Celtics weren't loyal to Allen
After a year marred by injury, trade rumors, demotions and disappointment, Ray Allen abandoned the Boston Celtics’ stalled — if not sinking — ship, and on Friday, the legendary sharpshooter washed up in one of the last places you’d have ever expected.
Less than two months after watching his 16th NBA season end the same way his 15th did — in defeat at AmericanAirlines Arena — the future Hall of Famer Allen made a decision that was heretofore considered unthinkable. He joined the Miami Heat, agreeing to a three-year deal to play a key reserve role for his old team’s most bitter rival.
On South Beach, the move is being met with approval across the board. Fans are all too eager to take back all the mean things they used to say about Allen, and many are now arguing that the addition of the game’s most prolific 3-point shooter all but guarantees a second straight championship for the Heat next season.
But in Boston, Allen is being cast as some sort of Benedict Arnold — a defector who deserted a loyal franchise in favor of an easier path to a title.
Celtics fans, to their credit, are half-right. Allen most certainly picked Miami and turned down a significantly larger payday to stay in Boston because the Heat are more likely to add another championship to his resume in the twilight of his career.
Over the last two seasons, Allen has watched first-hand as Miami’s Big Three of LeBron James, Dwyane Wade and Chris Bosh supplanted Boston’s aging trio of Allen, Paul Pierce and Kevin Garnett as the most likely core to win a championship, despite the emergence of Rajon Rondo as an All-Star point guard for the Celtics.
And as the Heat bounced the Celtics from the playoffs for the second straight year this June, the sense that Boston was running in place while Miami was breaking away from the pack was too overwhelming to ignore.
For an aging player, there’s not a safer bet in the league for a first — or, in Allen’s case, another — title than Miami right now, and when you’ve earned upwards of $175 million in your playing career, as Allen has, the difference between a two-year, $12 million deal and a three-year, $9.7 million deal is negligible.
Where Allen’s critics are wrong, however, is in their assertion that Allen somehow owed it to the Celtics to re-sign with Boston — or, at the very least, to not sign with the Heat — and that he’s a sellout for not doing so.
Boston practically asked for Allen to leave over the course of this past season, and in the end, Allen was only as loyal to the Celtics as they were to him.
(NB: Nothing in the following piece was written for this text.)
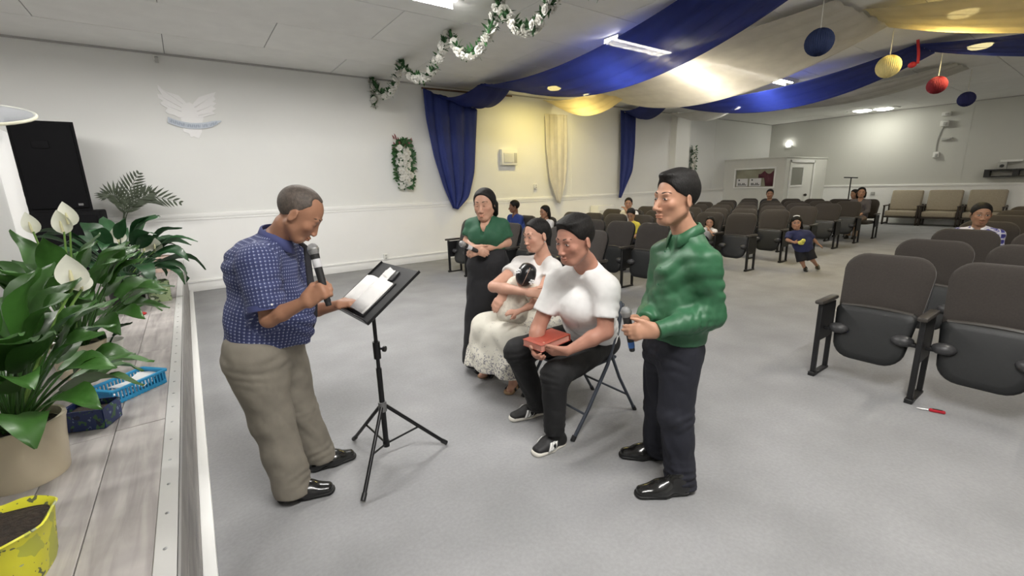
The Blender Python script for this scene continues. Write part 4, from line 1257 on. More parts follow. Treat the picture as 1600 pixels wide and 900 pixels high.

Any Celtics fans who would argue otherwise is applying some awfully selective memory to the situation.
After all, it wasn’t long ago that Boston did everything it could to get rid of Allen. Long before the Celtics went on an improbable playoff run that got them within one game of the NBA Finals, the jig seemed to be up, and the C’s were ready to retool, even if it meant losing their legendary shooting guard.
As the March trade deadline approached, the 36-year-old Allen had become more valuable as a trade chip than he had as a player for Boston. Celtics GM Danny Ainge dangled Allen’s expiring contract in front of a number of teams, including the Memphis Grizzlies, who at one point had reportedly agreed to a deal that would have sent O.J. Mayo to Boston.
Ainge ended up calling off the deal, but he couldn’t hit the undo button on the whole process, which reportedly included Celtics coach Doc Rivers informing Allen that he had been traded.
As if that wasn’t enough, Boston also demoted Allen to the bench following a late-season ankle injury, forcing the 10-time All-Star to play behind second-year guard Avery Bradley when he returned.
Whether benching Allen was the right basketball move to make isn’t the question, and as you watched Allen hobble around the floor in April and May, you couldn’t help but feel like it was probably the best choice. Rather, the demotion was an issue of pride for a once-key commodity who suddenly felt devalued — a feeling the Celtics further validated last week when they agreed to a three-year deal with another shooting guard in former Mavs sixth man of the year Jason Terry.
Even at his most upset, though, Allen never gave up on the Celtics, and even as those bone spurs limited him to just a shell of his healthy self, there was no doubt that he was giving Boston all he had, even if it left the team wanting more.
Through all his frustration — with his own inability to perform and with his team’s belittling of his value — Allen remained focused and committed. One of the league’s great human beings, Allen was a loyal Celtic until he no longer had to be, and now he’s moving on to a better opportunity.
Don’t get me wrong, there’s certainly an argument to be made against veterans on their last legs trying to take the easy road to a championship, but that’s a different story.
Players doing what Allen did and signing for less money to bolster a championship-caliber roster can seem cheap and selfish, and the argument could be made that it’s bad for the competitive balance of the league as a whole.
So criticize Allen all you want for that.
But taking the easy road doesn’t make Allen a traitor. It makes him a man with his own best interests at heart. Allen did what many of us would have done in his situation, and it wasn’t his responsibility to make sure the Celtics were OK with where he ended up.